"""

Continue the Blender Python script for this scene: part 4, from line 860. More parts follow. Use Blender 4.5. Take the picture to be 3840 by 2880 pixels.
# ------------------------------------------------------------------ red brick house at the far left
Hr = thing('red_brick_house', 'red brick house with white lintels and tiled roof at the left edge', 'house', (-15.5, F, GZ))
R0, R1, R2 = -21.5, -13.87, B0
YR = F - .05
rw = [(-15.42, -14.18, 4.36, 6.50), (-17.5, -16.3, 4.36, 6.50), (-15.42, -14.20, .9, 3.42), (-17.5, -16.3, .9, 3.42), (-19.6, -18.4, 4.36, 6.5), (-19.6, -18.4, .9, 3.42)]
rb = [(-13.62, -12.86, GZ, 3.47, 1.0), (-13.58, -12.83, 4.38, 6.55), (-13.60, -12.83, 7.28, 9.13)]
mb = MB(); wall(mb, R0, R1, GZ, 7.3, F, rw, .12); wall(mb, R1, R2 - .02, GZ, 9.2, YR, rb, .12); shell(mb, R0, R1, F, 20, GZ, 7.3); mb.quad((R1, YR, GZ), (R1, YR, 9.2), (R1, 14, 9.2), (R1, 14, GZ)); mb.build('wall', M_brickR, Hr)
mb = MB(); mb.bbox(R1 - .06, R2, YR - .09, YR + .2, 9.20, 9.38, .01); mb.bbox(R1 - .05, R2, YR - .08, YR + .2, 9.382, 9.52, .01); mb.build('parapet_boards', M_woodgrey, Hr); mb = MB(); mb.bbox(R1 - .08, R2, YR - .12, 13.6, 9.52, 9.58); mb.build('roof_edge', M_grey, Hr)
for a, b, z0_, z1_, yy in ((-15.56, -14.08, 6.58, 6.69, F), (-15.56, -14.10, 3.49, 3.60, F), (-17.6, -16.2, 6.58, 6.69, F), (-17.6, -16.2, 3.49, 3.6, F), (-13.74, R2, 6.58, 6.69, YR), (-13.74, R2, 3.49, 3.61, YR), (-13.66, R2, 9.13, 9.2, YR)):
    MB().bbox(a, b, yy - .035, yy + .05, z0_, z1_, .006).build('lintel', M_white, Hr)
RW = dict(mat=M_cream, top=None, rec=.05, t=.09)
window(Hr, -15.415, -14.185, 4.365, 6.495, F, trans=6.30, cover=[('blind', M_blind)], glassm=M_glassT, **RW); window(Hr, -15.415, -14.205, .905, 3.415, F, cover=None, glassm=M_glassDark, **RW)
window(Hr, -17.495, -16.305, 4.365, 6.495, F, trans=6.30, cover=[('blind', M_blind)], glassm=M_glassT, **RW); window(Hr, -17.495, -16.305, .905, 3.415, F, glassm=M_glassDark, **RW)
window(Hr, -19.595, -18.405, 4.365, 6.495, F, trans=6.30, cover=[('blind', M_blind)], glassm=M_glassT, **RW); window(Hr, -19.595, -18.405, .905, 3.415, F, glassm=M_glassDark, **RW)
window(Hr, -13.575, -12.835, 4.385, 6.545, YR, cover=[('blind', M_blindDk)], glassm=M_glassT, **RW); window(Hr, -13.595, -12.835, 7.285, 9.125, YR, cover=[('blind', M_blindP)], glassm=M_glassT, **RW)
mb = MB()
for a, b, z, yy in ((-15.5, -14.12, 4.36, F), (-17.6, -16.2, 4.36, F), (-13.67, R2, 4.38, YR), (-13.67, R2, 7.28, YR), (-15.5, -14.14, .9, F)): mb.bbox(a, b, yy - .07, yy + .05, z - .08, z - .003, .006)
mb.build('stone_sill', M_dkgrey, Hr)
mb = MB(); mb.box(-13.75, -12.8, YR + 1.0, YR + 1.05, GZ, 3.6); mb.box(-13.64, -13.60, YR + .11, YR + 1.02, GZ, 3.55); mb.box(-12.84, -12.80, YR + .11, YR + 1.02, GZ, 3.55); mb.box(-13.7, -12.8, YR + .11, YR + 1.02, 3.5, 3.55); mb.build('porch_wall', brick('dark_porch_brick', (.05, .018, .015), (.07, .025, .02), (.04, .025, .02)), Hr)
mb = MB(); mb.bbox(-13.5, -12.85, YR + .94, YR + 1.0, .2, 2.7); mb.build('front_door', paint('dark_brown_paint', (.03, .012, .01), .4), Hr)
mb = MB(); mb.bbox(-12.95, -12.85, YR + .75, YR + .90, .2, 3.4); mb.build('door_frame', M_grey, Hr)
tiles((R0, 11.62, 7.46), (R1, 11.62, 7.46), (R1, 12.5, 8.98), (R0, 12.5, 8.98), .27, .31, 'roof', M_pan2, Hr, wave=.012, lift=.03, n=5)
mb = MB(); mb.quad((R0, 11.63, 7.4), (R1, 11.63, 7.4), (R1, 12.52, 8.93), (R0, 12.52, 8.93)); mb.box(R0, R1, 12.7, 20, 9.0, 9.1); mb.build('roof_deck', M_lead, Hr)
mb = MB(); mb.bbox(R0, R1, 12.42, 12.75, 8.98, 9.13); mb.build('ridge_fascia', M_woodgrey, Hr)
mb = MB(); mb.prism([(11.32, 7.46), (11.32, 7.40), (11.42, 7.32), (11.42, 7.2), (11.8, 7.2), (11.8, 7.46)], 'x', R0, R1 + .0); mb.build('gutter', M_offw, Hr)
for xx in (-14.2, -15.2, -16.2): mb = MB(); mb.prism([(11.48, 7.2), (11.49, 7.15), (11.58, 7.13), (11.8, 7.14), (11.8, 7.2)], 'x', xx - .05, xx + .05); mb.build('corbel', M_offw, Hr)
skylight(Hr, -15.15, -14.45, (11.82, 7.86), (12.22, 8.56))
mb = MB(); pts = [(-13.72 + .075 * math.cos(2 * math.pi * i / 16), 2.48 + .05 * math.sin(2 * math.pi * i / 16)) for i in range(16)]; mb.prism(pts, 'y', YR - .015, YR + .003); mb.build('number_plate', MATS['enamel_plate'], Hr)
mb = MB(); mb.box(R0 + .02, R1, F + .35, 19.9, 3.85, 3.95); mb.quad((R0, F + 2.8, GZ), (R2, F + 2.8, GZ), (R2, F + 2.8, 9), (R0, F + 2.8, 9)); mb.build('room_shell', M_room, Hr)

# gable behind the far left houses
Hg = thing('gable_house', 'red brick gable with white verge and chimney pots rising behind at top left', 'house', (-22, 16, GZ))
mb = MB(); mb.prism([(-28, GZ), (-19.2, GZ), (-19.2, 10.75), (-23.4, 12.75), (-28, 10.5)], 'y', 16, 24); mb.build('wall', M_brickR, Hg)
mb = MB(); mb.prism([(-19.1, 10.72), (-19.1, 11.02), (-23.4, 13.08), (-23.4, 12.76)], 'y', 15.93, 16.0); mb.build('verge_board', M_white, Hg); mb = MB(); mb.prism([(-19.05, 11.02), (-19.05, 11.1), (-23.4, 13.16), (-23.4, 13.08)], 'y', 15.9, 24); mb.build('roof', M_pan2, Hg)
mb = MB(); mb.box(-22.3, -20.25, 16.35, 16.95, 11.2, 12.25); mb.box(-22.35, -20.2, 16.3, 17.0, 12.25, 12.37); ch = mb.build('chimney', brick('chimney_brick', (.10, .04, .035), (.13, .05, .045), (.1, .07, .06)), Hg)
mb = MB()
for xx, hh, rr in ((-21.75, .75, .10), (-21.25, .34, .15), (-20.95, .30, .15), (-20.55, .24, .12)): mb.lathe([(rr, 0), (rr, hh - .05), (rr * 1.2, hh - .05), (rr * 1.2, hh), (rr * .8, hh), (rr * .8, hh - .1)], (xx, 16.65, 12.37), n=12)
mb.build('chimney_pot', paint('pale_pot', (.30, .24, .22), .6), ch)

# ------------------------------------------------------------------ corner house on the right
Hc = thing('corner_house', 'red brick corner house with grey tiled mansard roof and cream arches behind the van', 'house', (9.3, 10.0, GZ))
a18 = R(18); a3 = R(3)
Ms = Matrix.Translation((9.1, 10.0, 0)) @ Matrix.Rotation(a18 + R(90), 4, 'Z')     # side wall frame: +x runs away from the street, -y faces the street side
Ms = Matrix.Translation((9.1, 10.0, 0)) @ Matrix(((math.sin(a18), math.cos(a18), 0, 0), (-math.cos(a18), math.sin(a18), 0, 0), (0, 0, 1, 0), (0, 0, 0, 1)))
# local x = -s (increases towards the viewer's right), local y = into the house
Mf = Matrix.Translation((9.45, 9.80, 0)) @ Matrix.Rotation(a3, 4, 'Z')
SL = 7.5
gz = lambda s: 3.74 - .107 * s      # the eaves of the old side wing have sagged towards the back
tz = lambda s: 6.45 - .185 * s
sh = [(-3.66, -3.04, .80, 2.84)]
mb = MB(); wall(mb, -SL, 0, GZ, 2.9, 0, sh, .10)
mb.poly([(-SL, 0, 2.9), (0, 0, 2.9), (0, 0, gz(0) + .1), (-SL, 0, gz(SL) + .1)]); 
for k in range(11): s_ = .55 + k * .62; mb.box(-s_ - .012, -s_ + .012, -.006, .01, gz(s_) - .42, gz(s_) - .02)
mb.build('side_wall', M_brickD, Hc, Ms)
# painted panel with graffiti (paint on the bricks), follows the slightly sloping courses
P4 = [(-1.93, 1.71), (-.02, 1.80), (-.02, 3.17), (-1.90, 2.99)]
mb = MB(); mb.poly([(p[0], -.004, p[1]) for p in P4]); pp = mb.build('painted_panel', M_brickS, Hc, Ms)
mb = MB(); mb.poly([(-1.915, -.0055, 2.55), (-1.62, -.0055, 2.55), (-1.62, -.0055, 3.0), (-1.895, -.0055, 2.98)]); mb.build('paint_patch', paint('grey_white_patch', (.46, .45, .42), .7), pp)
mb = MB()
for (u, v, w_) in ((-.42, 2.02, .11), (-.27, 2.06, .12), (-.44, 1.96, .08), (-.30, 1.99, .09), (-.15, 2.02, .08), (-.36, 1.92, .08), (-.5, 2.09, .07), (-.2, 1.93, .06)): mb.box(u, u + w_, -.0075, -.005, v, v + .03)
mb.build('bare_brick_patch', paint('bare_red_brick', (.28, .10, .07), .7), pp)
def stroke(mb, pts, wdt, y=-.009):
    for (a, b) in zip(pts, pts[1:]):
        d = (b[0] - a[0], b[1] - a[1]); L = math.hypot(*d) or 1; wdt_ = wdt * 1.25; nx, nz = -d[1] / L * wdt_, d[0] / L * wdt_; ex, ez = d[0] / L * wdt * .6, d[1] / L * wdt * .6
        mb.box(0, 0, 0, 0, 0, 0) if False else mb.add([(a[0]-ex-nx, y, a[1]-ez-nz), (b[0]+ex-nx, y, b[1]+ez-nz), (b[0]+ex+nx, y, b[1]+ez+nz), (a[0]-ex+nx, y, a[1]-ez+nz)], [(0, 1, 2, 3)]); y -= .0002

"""

= SET PROBLEM =
State the number of lines that contain the string "from", with no other words.

= WRITTEN RESPONSE =
2